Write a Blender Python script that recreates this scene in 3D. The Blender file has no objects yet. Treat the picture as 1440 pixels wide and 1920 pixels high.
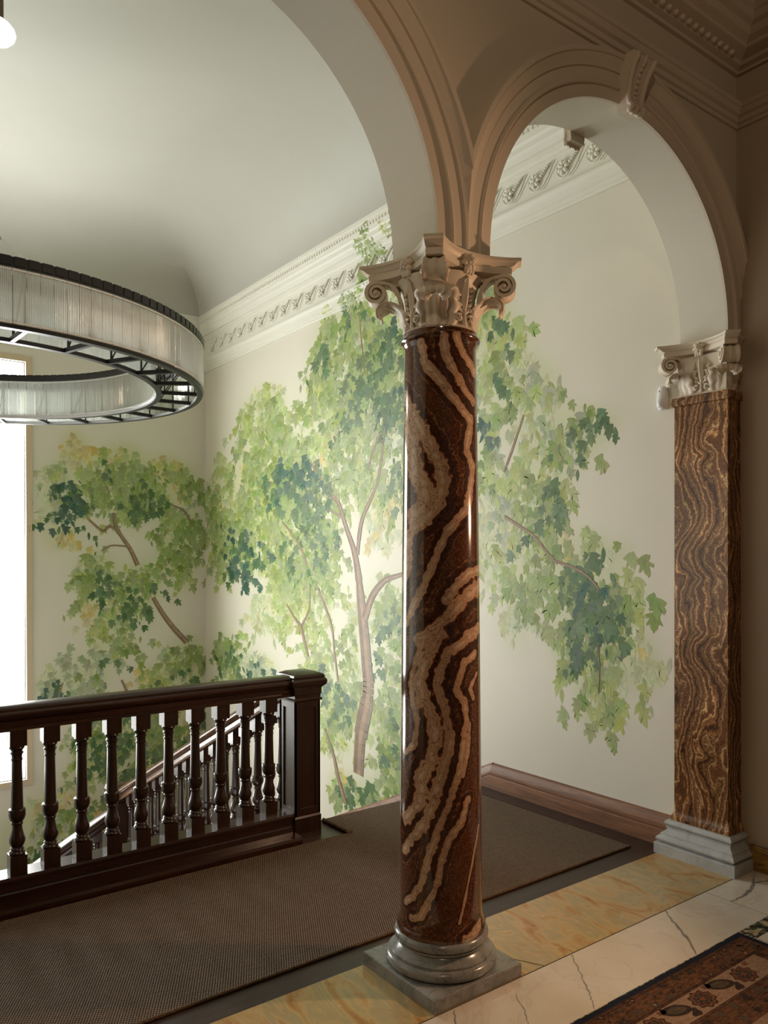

...

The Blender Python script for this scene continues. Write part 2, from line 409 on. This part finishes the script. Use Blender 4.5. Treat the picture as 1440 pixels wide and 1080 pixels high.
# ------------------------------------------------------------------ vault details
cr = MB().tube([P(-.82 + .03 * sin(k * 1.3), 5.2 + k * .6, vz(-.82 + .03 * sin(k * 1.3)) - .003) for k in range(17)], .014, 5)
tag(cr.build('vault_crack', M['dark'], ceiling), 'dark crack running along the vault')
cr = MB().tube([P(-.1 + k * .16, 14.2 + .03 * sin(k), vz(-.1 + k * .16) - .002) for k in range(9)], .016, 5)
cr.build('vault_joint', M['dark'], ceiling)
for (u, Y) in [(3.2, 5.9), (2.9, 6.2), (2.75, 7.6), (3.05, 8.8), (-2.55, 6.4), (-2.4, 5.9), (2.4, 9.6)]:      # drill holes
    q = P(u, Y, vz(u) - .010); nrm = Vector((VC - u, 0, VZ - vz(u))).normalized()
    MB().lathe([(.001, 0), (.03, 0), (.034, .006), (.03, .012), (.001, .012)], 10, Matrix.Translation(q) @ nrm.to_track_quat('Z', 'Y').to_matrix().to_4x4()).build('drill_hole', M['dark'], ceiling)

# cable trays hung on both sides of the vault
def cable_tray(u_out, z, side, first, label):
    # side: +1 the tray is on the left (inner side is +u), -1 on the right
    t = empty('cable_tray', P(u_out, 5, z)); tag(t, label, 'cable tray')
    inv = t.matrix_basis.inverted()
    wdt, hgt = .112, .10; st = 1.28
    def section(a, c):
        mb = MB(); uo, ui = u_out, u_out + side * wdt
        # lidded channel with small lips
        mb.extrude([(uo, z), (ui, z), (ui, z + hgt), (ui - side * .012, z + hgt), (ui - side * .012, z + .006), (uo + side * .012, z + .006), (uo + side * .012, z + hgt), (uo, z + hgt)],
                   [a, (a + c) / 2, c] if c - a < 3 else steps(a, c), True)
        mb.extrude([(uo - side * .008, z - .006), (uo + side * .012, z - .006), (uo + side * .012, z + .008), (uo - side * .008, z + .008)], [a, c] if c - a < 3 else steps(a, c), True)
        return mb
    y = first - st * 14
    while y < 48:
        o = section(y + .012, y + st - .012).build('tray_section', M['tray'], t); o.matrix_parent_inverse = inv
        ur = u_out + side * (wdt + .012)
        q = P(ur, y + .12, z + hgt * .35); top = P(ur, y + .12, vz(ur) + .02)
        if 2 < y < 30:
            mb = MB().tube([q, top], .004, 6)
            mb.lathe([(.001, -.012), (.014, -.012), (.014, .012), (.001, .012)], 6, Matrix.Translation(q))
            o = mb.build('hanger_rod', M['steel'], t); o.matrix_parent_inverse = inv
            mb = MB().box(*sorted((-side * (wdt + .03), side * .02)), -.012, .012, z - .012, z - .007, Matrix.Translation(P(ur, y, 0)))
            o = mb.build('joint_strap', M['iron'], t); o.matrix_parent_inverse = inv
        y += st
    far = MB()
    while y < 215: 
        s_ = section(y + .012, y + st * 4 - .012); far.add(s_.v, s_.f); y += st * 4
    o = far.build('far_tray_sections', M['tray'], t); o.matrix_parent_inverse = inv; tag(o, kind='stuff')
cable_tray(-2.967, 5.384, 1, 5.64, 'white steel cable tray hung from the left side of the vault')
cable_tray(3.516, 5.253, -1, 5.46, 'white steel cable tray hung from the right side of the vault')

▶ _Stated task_
In the listing above, find the line with "The Blender Python" and the line with "10, Matrix.Translation(q) @", then print exactly those lines and every line between them.

▶ _The solution_
The Blender Python script for this scene continues. Write part 2, from line 409 on. This part finishes the script. Use Blender 4.5. Treat the picture as 1440 pixels wide and 1080 pixels high.
# ------------------------------------------------------------------ vault details
cr = MB().tube([P(-.82 + .03 * sin(k * 1.3), 5.2 + k * .6, vz(-.82 + .03 * sin(k * 1.3)) - .003) for k in range(17)], .014, 5)
tag(cr.build('vault_crack', M['dark'], ceiling), 'dark crack running along the vault')
cr = MB().tube([P(-.1 + k * .16, 14.2 + .03 * sin(k), vz(-.1 + k * .16) - .002) for k in range(9)], .016, 5)
cr.build('vault_joint', M['dark'], ceiling)
for (u, Y) in [(3.2, 5.9), (2.9, 6.2), (2.75, 7.6), (3.05, 8.8), (-2.55, 6.4), (-2.4, 5.9), (2.4, 9.6)]:      # drill holes
    q = P(u, Y, vz(u) - .010); nrm = Vector((VC - u, 0, VZ - vz(u))).normalized()
    MB().lathe([(.001, 0), (.03, 0), (.034, .006), (.03, .012), (.001, .012)], 10, Matrix.Translation(q) @ nrm.to_track_quat('Z', 'Y').to_matrix().to_4x4()).build('drill_hole', M['dark'], ceiling)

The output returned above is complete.